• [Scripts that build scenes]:
┌────────

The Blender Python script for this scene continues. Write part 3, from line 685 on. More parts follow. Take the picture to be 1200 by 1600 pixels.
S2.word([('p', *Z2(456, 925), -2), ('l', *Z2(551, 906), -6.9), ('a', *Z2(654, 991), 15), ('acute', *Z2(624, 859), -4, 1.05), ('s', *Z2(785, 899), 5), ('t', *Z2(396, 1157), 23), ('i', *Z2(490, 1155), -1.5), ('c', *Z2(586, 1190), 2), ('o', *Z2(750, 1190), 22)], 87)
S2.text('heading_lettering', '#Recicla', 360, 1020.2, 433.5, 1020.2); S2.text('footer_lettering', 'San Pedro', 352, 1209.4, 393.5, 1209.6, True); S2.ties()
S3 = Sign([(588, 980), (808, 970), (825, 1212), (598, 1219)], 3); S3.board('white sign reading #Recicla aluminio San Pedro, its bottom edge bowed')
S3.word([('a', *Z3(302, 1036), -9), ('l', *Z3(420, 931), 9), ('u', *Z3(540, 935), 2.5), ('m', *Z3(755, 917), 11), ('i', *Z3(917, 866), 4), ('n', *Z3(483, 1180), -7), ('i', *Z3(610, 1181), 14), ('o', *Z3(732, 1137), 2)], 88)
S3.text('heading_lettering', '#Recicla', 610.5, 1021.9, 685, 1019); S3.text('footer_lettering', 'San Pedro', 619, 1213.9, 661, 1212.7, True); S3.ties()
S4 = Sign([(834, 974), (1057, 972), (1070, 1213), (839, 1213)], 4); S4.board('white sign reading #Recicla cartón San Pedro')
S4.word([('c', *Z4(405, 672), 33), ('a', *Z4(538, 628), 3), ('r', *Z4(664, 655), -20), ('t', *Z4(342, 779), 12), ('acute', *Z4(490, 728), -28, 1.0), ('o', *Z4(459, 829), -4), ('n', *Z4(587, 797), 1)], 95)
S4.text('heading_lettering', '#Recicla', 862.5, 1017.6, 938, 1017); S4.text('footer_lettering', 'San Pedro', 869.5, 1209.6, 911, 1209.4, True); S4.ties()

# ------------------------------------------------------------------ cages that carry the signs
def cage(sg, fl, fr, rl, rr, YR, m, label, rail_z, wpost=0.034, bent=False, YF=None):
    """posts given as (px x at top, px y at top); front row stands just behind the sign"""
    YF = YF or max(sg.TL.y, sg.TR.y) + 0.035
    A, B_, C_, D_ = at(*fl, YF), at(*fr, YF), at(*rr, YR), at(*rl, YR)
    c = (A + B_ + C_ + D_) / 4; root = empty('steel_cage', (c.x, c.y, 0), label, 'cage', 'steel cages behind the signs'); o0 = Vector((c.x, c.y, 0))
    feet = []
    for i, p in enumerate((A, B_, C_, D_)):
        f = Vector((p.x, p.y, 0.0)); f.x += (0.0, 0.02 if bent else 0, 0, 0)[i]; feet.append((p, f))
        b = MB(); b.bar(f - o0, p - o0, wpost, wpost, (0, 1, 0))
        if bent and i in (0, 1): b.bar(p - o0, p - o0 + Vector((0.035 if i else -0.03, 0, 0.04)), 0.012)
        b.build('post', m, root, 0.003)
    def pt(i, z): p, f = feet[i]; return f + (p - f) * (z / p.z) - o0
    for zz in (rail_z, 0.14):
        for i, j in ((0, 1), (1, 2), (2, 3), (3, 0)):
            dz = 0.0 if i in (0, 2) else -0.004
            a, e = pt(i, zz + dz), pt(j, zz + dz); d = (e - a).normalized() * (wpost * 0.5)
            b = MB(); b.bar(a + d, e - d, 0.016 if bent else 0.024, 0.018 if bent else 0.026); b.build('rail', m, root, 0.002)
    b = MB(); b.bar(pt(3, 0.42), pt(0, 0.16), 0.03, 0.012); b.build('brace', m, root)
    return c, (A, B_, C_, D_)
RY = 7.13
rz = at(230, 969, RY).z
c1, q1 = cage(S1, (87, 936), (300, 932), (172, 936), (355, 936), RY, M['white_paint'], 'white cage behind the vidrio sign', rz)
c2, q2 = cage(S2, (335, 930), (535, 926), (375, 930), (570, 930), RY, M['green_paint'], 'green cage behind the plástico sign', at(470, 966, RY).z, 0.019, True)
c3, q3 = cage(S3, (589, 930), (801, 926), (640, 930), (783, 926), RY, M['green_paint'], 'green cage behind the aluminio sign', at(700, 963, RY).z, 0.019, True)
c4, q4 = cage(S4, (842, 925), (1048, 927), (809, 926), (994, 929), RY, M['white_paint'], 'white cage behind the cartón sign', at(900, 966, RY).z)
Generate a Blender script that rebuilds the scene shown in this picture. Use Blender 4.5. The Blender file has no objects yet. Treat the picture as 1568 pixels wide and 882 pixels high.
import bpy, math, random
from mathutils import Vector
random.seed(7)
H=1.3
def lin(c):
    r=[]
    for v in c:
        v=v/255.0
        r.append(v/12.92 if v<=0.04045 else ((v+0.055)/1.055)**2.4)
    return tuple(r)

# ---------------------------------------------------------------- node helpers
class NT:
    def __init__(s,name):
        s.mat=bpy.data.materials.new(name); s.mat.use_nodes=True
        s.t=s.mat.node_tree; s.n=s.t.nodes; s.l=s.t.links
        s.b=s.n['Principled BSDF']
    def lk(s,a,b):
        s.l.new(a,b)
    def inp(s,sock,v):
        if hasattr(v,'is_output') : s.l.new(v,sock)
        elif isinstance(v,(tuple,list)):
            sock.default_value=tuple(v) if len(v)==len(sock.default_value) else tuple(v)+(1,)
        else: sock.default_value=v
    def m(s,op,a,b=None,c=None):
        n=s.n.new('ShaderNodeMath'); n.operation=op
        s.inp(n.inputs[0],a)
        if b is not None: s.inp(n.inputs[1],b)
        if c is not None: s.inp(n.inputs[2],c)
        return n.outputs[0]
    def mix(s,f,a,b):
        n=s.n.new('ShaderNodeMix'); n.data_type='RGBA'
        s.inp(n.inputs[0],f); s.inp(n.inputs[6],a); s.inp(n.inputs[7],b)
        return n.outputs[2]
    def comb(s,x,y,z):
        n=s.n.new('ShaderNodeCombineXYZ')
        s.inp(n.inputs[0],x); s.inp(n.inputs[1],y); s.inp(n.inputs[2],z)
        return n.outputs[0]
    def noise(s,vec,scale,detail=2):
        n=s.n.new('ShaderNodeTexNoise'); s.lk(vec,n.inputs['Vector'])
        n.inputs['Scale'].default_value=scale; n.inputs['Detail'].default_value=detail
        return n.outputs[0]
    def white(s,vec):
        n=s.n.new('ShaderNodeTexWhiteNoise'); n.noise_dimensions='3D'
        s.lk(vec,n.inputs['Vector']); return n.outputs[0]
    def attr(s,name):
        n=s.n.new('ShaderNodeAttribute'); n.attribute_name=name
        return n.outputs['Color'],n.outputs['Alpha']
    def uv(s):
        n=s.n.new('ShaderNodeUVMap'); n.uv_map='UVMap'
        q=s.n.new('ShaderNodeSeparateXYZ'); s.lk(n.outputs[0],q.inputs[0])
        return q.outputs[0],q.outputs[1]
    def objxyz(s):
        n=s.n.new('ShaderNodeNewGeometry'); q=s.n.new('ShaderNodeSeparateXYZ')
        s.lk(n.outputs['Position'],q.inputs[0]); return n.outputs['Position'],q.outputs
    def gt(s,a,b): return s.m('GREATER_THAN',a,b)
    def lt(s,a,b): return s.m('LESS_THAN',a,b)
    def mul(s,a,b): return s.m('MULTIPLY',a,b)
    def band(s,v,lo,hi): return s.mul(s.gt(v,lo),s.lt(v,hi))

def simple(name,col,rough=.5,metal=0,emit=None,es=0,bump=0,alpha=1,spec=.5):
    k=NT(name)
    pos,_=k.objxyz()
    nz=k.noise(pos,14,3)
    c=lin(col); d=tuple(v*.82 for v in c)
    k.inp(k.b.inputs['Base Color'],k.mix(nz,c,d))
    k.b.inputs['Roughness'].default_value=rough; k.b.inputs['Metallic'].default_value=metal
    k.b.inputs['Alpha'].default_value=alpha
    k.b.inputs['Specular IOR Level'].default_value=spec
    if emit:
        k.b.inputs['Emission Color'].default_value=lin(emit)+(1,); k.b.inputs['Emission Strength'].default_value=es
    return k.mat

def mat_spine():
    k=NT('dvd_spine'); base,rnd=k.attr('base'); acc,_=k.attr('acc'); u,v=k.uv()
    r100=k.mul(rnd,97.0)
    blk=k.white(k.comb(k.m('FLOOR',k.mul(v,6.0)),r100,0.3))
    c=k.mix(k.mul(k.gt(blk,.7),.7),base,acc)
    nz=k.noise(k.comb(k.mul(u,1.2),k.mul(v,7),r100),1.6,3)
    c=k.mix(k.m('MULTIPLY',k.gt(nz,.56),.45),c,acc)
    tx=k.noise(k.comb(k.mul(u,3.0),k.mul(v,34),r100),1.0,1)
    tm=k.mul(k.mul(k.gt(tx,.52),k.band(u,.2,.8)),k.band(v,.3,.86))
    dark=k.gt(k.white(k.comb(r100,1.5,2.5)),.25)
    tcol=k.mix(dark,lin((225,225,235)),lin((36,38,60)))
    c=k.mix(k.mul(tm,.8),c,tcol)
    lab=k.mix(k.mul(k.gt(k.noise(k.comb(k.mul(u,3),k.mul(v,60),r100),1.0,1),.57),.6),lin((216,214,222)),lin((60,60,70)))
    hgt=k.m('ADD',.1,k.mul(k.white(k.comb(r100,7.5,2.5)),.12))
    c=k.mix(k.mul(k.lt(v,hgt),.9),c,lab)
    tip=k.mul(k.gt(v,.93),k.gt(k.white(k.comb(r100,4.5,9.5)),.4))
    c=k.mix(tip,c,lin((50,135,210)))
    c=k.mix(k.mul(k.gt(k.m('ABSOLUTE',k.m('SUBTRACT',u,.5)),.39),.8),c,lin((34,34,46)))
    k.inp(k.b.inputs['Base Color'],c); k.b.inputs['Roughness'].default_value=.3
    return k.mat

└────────

• [Exercise requirements]: Please copy exactly the lines from the first line of the records above through the line containing "1209.4, True); S4.ties()", including both, and nothing more.

• [Finished task]:
The Blender Python script for this scene continues. Write part 3, from line 685 on. More parts follow. Take the picture to be 1200 by 1600 pixels.
S2.word([('p', *Z2(456, 925), -2), ('l', *Z2(551, 906), -6.9), ('a', *Z2(654, 991), 15), ('acute', *Z2(624, 859), -4, 1.05), ('s', *Z2(785, 899), 5), ('t', *Z2(396, 1157), 23), ('i', *Z2(490, 1155), -1.5), ('c', *Z2(586, 1190), 2), ('o', *Z2(750, 1190), 22)], 87)
S2.text('heading_lettering', '#Recicla', 360, 1020.2, 433.5, 1020.2); S2.text('footer_lettering', 'San Pedro', 352, 1209.4, 393.5, 1209.6, True); S2.ties()
S3 = Sign([(588, 980), (808, 970), (825, 1212), (598, 1219)], 3); S3.board('white sign reading #Recicla aluminio San Pedro, its bottom edge bowed')
S3.word([('a', *Z3(302, 1036), -9), ('l', *Z3(420, 931), 9), ('u', *Z3(540, 935), 2.5), ('m', *Z3(755, 917), 11), ('i', *Z3(917, 866), 4), ('n', *Z3(483, 1180), -7), ('i', *Z3(610, 1181), 14), ('o', *Z3(732, 1137), 2)], 88)
S3.text('heading_lettering', '#Recicla', 610.5, 1021.9, 685, 1019); S3.text('footer_lettering', 'San Pedro', 619, 1213.9, 661, 1212.7, True); S3.ties()
S4 = Sign([(834, 974), (1057, 972), (1070, 1213), (839, 1213)], 4); S4.board('white sign reading #Recicla cartón San Pedro')
S4.word([('c', *Z4(405, 672), 33), ('a', *Z4(538, 628), 3), ('r', *Z4(664, 655), -20), ('t', *Z4(342, 779), 12), ('acute', *Z4(490, 728), -28, 1.0), ('o', *Z4(459, 829), -4), ('n', *Z4(587, 797), 1)], 95)
S4.text('heading_lettering', '#Recicla', 862.5, 1017.6, 938, 1017); S4.text('footer_lettering', 'San Pedro', 869.5, 1209.6, 911, 1209.4, True); S4.ties()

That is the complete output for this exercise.